Your task: Pick out and copy every line below that has the word "scene".

------------------------------

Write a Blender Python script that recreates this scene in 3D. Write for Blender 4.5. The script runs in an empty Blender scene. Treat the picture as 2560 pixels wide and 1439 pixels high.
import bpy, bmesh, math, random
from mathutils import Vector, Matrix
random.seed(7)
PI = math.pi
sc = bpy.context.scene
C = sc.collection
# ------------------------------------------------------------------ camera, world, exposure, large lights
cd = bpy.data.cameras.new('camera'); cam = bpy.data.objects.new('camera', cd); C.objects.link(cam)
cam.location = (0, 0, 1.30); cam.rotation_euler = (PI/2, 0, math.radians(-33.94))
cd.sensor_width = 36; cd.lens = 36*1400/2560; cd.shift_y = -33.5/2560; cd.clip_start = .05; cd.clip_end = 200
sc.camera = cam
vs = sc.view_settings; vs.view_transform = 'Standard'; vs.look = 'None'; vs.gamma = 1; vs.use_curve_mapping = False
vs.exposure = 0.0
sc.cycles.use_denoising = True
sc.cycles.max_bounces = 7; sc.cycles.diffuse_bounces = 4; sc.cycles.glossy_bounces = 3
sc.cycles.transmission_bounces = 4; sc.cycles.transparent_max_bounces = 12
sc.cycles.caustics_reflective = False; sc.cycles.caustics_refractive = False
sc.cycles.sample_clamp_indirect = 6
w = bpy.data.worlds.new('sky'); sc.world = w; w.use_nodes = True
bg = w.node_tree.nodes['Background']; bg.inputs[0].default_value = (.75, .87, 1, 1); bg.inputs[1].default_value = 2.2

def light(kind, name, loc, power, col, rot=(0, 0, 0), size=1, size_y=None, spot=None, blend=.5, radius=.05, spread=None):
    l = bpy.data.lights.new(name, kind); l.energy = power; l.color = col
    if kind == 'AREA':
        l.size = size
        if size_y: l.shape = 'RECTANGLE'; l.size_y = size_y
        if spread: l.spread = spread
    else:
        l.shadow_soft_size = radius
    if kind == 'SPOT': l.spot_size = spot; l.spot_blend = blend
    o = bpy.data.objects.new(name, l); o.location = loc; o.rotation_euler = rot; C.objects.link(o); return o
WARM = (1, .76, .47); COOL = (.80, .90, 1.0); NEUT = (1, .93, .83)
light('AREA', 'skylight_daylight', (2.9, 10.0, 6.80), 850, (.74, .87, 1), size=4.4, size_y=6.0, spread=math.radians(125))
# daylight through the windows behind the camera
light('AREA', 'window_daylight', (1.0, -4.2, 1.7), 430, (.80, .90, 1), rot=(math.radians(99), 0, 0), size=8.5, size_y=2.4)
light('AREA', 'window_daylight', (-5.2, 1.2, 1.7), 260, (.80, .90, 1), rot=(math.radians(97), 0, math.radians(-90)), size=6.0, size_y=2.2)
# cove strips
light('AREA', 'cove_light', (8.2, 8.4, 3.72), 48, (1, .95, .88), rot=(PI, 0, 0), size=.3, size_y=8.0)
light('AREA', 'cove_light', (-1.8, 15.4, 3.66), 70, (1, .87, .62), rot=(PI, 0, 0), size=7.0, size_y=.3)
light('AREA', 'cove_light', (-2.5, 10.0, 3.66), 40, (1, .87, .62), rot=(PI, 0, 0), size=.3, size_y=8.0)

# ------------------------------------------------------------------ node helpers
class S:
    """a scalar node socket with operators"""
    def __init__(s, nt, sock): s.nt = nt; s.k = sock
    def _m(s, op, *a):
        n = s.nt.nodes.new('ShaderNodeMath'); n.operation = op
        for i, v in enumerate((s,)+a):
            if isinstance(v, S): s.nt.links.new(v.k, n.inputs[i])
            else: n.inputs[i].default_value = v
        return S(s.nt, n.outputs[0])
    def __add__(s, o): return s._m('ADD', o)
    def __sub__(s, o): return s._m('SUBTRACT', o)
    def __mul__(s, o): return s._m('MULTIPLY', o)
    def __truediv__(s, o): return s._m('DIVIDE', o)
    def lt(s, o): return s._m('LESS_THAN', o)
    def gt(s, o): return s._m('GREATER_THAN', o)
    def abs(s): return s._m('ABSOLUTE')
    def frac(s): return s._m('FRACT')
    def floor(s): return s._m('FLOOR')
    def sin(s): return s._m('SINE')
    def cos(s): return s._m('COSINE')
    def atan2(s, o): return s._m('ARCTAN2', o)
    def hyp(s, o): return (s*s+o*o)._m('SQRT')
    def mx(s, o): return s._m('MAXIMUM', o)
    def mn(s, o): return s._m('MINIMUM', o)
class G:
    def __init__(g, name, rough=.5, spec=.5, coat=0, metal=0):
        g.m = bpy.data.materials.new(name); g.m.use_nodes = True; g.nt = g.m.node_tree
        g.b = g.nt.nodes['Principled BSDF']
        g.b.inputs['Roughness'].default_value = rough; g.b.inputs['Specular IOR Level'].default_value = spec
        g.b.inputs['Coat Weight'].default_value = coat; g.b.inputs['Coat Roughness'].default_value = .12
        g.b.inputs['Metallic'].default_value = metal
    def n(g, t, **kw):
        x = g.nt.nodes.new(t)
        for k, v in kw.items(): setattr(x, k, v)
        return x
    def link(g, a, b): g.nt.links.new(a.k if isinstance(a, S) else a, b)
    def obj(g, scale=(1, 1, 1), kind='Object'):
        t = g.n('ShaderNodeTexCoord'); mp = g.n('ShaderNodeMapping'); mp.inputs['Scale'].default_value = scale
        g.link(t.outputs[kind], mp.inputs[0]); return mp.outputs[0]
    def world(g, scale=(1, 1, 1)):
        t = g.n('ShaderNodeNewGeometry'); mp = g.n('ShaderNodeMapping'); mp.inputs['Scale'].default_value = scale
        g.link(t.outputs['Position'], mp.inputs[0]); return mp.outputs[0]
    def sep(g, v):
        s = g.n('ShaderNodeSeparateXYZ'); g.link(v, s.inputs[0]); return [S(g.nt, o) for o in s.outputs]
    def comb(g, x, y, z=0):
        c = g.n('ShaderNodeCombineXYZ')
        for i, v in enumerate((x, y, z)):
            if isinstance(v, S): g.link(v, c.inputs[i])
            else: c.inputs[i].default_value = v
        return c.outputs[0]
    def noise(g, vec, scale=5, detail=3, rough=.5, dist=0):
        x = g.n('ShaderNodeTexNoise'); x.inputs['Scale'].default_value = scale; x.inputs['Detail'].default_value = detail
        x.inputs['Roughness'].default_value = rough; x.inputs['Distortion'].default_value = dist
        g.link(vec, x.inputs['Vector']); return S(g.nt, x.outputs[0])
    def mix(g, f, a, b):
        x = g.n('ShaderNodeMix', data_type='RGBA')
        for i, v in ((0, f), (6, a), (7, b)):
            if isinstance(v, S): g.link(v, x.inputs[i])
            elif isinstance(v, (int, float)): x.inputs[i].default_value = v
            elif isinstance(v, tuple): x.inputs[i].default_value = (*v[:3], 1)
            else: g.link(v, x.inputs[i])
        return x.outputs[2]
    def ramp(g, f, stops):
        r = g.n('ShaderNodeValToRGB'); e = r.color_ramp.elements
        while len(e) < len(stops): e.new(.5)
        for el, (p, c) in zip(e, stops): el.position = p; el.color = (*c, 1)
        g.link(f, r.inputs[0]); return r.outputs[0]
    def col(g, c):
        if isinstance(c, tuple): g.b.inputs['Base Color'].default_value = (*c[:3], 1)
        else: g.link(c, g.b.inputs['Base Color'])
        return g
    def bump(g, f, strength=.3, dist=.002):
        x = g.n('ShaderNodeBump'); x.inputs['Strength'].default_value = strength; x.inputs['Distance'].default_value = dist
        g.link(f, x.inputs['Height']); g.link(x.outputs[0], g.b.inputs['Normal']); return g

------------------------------

Answer to this exercise:
Write a Blender Python script that recreates this scene in 3D. Write for Blender 4.5. The script runs in an empty Blender scene. Treat the picture as 2560 pixels wide and 1439 pixels high.
sc = bpy.context.scene